Directed By: Mary Harron
Starring: Gretchen Mol, Lili Taylor, Chris Bauer
Tag line: "The Pin-Up Sensation That Shocked The Nation"
Trivia: Hugh M. Hefner, a good friend of Bettie's, held a private screening of this movie for Bettie Page and a small group of friends
She was called “The Queen of Curves” and “Miss Pinup Girl of the World”. Bettie Page, a Tennessee native who found success as a model in 1950’s New York, appeared in photos that were as scandalous as they were sensational. Though tame today, many of the BDSM pictorials and 16mm films that Page was featured in were deemed pornographic at the time, leading to an investigation by a Senate Committee into the negative effects such photos were having on the youth of America. Yet despite all the controversy surrounding her, Page’s popularity never waned (she was even one of Playboy magazine’s earliest centerfolds).

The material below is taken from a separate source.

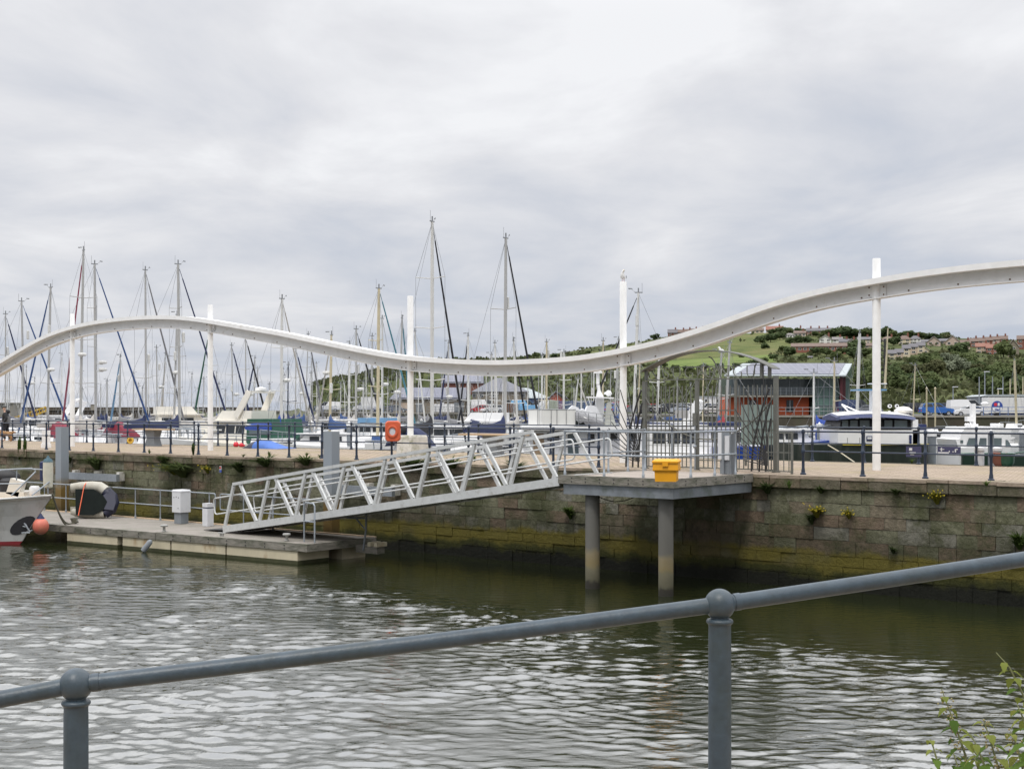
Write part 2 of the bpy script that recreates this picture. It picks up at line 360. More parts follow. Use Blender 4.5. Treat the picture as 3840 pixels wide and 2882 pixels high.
# ---- the near quay wall: courses of squared blocks standing a little proud of each other
r2 = random.Random(3); mb = MB(); cop = MB(); mb.use(4).bx(-TB, -TA, .028, .42, -1.2, DECK - .30)
z0 = -.9; zs = [z0]
while zs[-1] < DECK - .34: zs.append(zs[-1] + r2.choice([.24, .28, .31, .36]))
zs[-1] = DECK - .30
for a, b_ in zip(zs[:-1], zs[1:]):
    if b_ - a < .02: continue
    x_ = -62.
    while x_ < 12:
        w_ = r2.uniform(.32, .95); pr = r2.uniform(-.012, .026); zc = (a + b_) / 2
        red = .40 if (x_ > -2.5 and .7 < zc < 1.75) else .12
        mb.use(3 if r2.random() < red else r2.choice([0, 1, 2, 2] if zc > 1.5 else [0, 2, 2, 1]))
        g = r2.uniform(.003, .010); mb.bx(x_ + g, x_ + w_ - g, pr, .1, a + g, b_ - g); x_ += w_
wall = thing('quay_wall', 'long weedy stone quay wall rising from the water under the pier', 'wall'); wall.matrix_basis = PF
mb.build('masonry', ST, wall, True)
x_ = -64.
while x_ < 14:
    w_ = r2.uniform(.45, 1.15); cop.use(r2.choice([1, 1, 0])); dz = r2.uniform(-.012, .012); yy = r2.uniform(-.10, -.04)
    cop.bx(x_ + .008, x_ + w_ - .008, yy, .42 - .004, DECK - .30 + .004, DECK - .075 + dz); cop.use(2).bx(x_ + .006, x_ + w_ - .006, yy - .012 + r2.uniform(-.02, .02), .456, DECK - .072 + dz, DECK + dz * .5 + .003); x_ += w_
cop.build('coping', [stone('coping sandstone', (.13, .10, .07), (.27, .21, .15), False), stone('coping stone', (.10, .09, .062), (.22, .19, .14), False), mat('edge flags', (.33, .262, .20), .85, var=.25, scale=3, stain=(.17, .15, .09), st_scale=1.5, st_lo=.48, st_hi=.65, bump=.5)], wall, True)
mb = MB(); mb.bx(-TB, -TA, PW - .42, PW, -1.2, DECK + .004); o = mb.build('quay_wall', STF, None, True); o.matrix_basis = PF; tag(o, 'stone wall on the marina side of the pier, under the far railing', 'wall')
# ---- the quay the photographer stands on, sloping down to the left
mb = MB(); A, B, C_, D_ = (-30, 4.9), (30, 7.5), (30, -8), (-30, -8)
gz = lambda x_: 2.62 + .09 * x_
mb.add([(A[0], A[1], 0.4), (B[0], B[1], 3.4), (C_[0], C_[1], 3.4), (D_[0], D_[1], .4), (A[0], A[1], -1), (B[0], B[1], -1), (C_[0], C_[1], -1), (D_[0], D_[1], -1)], [(3, 2, 1, 0), (0, 1, 5, 4), (1, 2, 6, 5), (2, 3, 7, 6), (3, 0, 4, 7)])
struct(mb.build('near_quay', PAVE))
# ================================================================ FOREGROUND RAILING
b1 = at(2699, 2265, 4.1); b0 = at(285, 2566, 3.86)
bR = Vector((b1.x + 1.85, b1.y + .44, b1.z + .21)); bL = Vector((b0.x - 1.85, b0.y - .30, b0.z - .30))
fr = thing('guard_railing', 'grey painted tube railing with ball topped posts close in front of the water', 'railing', (b0.x, b0.y, b0.z - .95))
for p, q in ((bL, b0), (b0, b1), (b1, bR)):
    n_ = 24; mb = MB(); dirv = (q - p); dirv.normalize()
    pts = [p + (q - p) * (i / n_) + Vector((0, 0, -.004 * math.sin(math.pi * i / n_))) for i in range(n_ + 1)]
    mb.tube(pts, .0243, 28); mb.tube([p + dirv * .045, p + dirv * .066], .0262, 28); mb.build('rail', 'rail grey', fr)
for c in (bL, b0, b1, bR):
    mb = MB(); r_ = .0465
    prof = [(.001, r_ * 1.02)] + [(r_ * math.sin(a), r_ * math.cos(a) * 1.02) for a in [R(x) for x in range(6, 145, 6)]]
    prof += [(.0275, -.0405), (.031, -.0425), (.0375, -.0445), (.0405, -.049), (.0405, -.0535), (.0375, -.0575), (.0345, -.0595), (.0335, -.068), (.0342, -.09), (.036, -1.2)]
    mb.lathe(prof[::-1], 40, Matrix.Translation(c)); mb.build('post', 'rail grey', fr)
# ================================================================ PIER RAILINGS (navy iron)
def iron_railing(label, ts, o_, name='iron_railing'):
    base = Q(ts[0], o_, DECK); th = thing(name, label, 'railing', base)
    ends = [Q(t, o_, DECK + 1.02) for t in (ts[0], ts[-1])]
    mb = MB(); mb.tube([Q(t, o_, DECK + 1.04) for t in ts], .021, 8); mb.build('top_rail', 'navy paint', th)
    mb = MB(); mb.tube([Q(t, o_, DECK + .56) for t in ts], .019, 8); mb.build('middle_rail', 'navy paint', th)
    pm = MB(); pm.lathe([(.075, 0), (.075, .03), (.05, .05), (.045, .12), (.036, .16), (.034, .5), (.046, .515), (.048, .56), (.046, .605), (.034, .62), (.031, .98), (.043, 1.0), (.046, 1.04), (.04, 1.075), (.022, 1.095), (.001, 1.10)], 10)
    me = None
    for t in ts:
        if me is None:
            po = pm.build('post', 'navy paint', th, True); me = po
        else:
            po = me.copy(); COL.objects.link(po); po.parent = th
        po.location = Q(t, o_, DECK) - base
    return th
nearL = [tt(x, .45) for x in (2245, 2075, 1913, 1757, 1611, 1469, 1337, 1207, 1084, 967, 852, 744, 639.5, 541, 444, 350, 260, 174, 91, 7.6)] + [37.3, 39.1, 40.9, 42.7]
iron_railing('navy iron railing along the water edge of the pier, behind the gangway', nearL, .45)
nearR = [tt(x, .45) for x in (3012, 3235, 3470, 3717)]; nearR += [nearR[-1] - 1.62 * i for i in range(1, 5)]
iron_railing('navy iron railing along the pier edge right of the gate', nearR, .45)
iron_railing('navy iron railing along the marina side of the pier', [-9 + 1.68 * i for i in range(44)], 8.25)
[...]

The Notorious Bettie Page, the exceptional 2005 biopic written and directed by Mary Herron, stylishly delves into the life (both public and private) of Bettie Page while also celebrating the vivacious spirit that turned a God-fearing girl from Nashville into one of the era’s most recognizable sex symbols.
As she waits to testify at a Committee hearing headed up by Sen. Estes Kefauver (David Strathairn), Bettie Page (Gretchen Mol) reflects on her life, from her early days in Nashville and her failed marriage to college football star Billy Neal (Norman Reedus) to the events that brought her to New York City, where she hoped to make a fresh start.
It was while strolling on the beach at Coney Island one sunny afternoon that Bettie met Jerry Tibbs (Kevin Carroll). An NYPD officer and part-time photographer, Tibbs convinced Bettie to take up modeling, and before long she was posing for Irving Klaw (Chris Bauer) and his sister Paula (Lili Taylor), whose bondage-themed photos were pulling in a small fortune. In addition to working for the Klaws, Bettie also posed for Bunny Yeager (Sarah Paulson), a Florida-based photographer whose nude pictorials appeared in magazines across the country.
Page and her entire profession came under scrutiny in the late ‘50s when the Feds launched an investigation to determine the legality of bondage photos. But by then she'd already had enough, and in 1959 Bettie Page became a born-again Christian, and would never again take her clothes off in front of a camera.
Along with her striking resemblance to the title character, Gretchen Mol delivers a fantastic performance as Bettie Page, who, despite her unfortunate past (aside from her marriage to the abusive Billy Neal, there are hints that a teenage Bettie was molested by her father), was always upbeat, and in full control of her own image (during one outdoor photo session she wows a novice photographer by happily agreeing to pose for him in the nude). In addition, writer/director Mary Herron’s bold decision to shoot The Notorious Bettie Page in black and white proved a stroke of genius, and gave the finished product the look and feel of a movie from the era in which its story is set (even the brief splashes of color, including all of the film’s Florida sequences, look as if they were shot in ‘50s-era Technicolor).
With its fine supporting cast (especially Jared Harris as the slightly odd John Willie, a business associate of the Klaws’), exceptional sets and costumes, and the often seamless manner in which period stock footage is incorporated into the movie, The Notorious Bettie Page is, without a doubt, an impressive biopic. But it’s the combined talents of Mol and Herron, not to mention the film’s fascinating main subject, that make it unforgettable.